SHORT PROBLEM
Collect every line of the records below that contains the word "Continue".

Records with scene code
________________

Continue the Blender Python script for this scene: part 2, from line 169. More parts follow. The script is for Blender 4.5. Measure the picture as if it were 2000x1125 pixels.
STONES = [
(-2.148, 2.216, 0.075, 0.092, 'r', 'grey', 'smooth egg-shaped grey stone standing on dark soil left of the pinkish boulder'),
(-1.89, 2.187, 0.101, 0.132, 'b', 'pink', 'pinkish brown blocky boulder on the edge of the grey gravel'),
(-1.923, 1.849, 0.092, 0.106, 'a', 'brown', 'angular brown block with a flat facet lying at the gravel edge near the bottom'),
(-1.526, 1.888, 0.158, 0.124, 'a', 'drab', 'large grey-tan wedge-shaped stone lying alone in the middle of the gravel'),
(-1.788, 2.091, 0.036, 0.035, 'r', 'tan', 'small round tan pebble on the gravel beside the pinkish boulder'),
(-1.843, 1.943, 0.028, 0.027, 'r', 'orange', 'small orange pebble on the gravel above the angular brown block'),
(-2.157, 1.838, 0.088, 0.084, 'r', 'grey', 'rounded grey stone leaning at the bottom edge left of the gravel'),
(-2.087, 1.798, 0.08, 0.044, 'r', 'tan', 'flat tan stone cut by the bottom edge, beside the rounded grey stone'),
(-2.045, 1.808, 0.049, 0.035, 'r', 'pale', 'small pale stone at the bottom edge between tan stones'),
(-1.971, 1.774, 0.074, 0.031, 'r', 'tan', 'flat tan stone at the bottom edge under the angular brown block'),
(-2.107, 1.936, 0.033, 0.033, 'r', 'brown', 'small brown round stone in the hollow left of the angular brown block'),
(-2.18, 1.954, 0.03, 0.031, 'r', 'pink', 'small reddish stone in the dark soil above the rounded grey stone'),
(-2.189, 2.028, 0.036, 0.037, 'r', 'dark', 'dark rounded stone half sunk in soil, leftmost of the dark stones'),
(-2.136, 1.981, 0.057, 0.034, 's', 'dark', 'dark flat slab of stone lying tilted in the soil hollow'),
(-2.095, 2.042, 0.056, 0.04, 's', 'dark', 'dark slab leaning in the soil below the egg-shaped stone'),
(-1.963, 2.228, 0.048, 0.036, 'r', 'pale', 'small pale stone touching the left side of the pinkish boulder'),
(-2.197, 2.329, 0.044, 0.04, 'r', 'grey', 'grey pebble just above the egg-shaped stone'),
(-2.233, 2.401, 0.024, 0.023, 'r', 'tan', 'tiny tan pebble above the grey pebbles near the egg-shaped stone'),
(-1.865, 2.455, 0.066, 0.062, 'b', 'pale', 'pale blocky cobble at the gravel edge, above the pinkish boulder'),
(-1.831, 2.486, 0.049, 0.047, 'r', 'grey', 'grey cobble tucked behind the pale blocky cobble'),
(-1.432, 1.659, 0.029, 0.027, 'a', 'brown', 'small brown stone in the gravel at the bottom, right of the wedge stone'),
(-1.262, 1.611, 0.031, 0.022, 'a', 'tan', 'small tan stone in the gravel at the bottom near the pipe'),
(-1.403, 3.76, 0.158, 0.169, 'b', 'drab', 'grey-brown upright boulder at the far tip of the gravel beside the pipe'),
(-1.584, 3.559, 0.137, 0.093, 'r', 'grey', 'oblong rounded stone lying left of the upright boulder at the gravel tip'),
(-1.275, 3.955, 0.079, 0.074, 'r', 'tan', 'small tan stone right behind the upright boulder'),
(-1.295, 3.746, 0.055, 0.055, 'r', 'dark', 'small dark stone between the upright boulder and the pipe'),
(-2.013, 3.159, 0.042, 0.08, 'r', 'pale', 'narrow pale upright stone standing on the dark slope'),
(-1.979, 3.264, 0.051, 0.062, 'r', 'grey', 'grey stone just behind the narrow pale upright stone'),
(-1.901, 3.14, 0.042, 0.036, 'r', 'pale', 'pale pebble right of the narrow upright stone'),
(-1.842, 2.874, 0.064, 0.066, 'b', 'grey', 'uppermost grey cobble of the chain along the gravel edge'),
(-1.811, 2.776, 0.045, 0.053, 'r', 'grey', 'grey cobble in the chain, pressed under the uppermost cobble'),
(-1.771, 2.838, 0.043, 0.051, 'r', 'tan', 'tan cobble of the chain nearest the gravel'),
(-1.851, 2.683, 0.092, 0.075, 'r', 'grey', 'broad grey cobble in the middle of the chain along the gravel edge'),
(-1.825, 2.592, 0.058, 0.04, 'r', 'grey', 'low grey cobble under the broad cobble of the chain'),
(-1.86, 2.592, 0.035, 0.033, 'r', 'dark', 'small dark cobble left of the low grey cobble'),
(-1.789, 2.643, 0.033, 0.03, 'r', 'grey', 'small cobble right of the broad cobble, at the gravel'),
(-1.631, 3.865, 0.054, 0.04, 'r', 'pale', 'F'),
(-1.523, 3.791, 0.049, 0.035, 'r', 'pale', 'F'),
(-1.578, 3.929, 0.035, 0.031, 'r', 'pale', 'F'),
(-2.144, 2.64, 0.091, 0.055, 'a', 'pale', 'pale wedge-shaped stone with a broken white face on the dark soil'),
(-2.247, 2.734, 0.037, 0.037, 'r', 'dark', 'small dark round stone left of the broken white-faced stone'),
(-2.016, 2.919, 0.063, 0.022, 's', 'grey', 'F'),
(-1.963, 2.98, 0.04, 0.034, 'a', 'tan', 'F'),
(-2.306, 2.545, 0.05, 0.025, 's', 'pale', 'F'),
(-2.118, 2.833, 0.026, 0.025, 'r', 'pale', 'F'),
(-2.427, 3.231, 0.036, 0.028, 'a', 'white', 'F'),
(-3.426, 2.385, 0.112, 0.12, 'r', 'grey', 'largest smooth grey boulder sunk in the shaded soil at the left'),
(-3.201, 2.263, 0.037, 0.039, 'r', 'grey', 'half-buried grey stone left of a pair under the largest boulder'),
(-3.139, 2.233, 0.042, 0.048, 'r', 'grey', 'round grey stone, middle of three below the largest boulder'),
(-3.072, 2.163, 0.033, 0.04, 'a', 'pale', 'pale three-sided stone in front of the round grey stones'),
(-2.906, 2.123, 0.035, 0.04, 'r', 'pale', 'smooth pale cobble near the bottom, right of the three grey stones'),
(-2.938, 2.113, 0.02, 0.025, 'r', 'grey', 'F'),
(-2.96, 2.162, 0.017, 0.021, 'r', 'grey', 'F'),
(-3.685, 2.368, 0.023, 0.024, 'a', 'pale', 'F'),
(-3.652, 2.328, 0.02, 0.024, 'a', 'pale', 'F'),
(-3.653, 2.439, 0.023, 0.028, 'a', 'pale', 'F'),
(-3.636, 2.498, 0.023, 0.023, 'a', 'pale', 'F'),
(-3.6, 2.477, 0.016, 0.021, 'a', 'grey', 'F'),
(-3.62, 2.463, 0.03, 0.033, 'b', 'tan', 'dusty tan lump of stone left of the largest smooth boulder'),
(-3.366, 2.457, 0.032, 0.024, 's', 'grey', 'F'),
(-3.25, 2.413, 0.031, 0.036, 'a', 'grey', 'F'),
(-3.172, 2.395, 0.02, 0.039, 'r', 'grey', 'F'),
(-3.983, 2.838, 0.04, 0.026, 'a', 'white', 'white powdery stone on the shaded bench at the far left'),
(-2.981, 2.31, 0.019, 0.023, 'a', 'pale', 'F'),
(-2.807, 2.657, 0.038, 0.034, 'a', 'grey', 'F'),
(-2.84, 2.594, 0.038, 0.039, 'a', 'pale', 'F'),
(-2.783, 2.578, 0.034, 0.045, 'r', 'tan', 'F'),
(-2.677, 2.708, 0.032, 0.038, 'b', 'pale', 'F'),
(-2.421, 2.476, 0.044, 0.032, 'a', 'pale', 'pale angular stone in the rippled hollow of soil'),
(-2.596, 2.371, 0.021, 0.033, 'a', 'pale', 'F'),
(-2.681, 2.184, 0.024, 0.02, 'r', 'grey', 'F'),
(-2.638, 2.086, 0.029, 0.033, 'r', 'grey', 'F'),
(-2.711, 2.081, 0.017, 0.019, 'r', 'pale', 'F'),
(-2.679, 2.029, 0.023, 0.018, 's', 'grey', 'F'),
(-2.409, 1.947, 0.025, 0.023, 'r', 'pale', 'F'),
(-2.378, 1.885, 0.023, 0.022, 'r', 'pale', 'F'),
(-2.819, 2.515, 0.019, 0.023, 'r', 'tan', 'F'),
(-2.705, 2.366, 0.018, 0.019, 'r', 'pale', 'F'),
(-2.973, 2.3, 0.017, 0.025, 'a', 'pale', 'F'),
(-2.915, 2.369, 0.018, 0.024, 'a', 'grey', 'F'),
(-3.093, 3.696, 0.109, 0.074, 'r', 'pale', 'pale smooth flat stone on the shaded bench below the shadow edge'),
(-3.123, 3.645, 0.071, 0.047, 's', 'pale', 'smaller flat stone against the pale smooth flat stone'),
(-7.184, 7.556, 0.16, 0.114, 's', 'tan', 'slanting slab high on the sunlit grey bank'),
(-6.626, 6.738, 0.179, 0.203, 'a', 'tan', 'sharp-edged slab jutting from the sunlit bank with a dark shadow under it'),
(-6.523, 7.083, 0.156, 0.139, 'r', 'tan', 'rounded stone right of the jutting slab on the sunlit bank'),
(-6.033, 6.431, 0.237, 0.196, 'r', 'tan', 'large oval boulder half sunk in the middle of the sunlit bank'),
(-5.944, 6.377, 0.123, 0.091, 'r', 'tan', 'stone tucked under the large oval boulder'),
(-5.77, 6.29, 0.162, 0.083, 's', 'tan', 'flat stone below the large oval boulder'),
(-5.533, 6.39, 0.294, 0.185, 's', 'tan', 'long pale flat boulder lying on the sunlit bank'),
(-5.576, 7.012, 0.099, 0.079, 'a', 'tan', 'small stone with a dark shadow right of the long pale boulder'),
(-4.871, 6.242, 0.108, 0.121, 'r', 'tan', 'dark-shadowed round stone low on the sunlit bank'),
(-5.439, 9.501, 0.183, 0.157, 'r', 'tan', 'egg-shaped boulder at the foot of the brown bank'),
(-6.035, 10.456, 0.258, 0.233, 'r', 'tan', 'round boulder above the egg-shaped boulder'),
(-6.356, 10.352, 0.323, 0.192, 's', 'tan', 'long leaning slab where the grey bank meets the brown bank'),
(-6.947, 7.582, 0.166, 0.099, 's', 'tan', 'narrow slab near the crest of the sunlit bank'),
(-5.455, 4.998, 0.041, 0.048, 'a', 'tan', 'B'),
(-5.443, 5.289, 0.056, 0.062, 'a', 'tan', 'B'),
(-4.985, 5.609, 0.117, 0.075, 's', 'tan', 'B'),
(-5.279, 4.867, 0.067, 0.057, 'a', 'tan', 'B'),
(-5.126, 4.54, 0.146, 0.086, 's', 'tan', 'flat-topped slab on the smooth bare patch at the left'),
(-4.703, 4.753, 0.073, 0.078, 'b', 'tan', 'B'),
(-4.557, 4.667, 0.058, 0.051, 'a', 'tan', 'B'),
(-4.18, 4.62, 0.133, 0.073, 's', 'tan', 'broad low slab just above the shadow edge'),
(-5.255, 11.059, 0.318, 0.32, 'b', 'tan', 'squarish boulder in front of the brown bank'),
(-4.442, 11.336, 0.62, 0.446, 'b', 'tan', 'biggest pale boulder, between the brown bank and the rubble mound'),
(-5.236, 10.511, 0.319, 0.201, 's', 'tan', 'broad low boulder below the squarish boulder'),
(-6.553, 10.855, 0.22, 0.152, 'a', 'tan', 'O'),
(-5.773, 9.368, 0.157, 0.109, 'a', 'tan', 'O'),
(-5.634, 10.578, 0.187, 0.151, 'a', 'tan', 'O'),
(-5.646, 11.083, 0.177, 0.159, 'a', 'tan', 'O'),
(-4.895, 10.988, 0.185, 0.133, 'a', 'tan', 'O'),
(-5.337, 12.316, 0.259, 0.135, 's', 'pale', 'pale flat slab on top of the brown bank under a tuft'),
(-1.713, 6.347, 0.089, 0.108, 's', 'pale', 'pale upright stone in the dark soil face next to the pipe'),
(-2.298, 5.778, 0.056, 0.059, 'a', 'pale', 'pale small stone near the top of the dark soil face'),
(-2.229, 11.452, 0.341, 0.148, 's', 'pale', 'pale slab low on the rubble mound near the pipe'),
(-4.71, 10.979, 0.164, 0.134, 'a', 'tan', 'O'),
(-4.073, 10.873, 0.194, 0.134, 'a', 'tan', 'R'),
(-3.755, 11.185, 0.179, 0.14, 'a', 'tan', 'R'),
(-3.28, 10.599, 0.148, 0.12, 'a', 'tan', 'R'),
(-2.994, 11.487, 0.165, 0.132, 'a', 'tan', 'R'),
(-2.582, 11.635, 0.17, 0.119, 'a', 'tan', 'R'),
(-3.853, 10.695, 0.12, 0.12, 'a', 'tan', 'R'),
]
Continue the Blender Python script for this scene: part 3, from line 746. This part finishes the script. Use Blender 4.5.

________________

OUTPUT
Continue the Blender Python script for this scene: part 2, from line 169. More parts follow. The script is for Blender 4.5. Measure the picture as if it were 2000x1125 pixels.
Continue the Blender Python script for this scene: part 3, from line 746. This part finishes the script. Use Blender 4.5.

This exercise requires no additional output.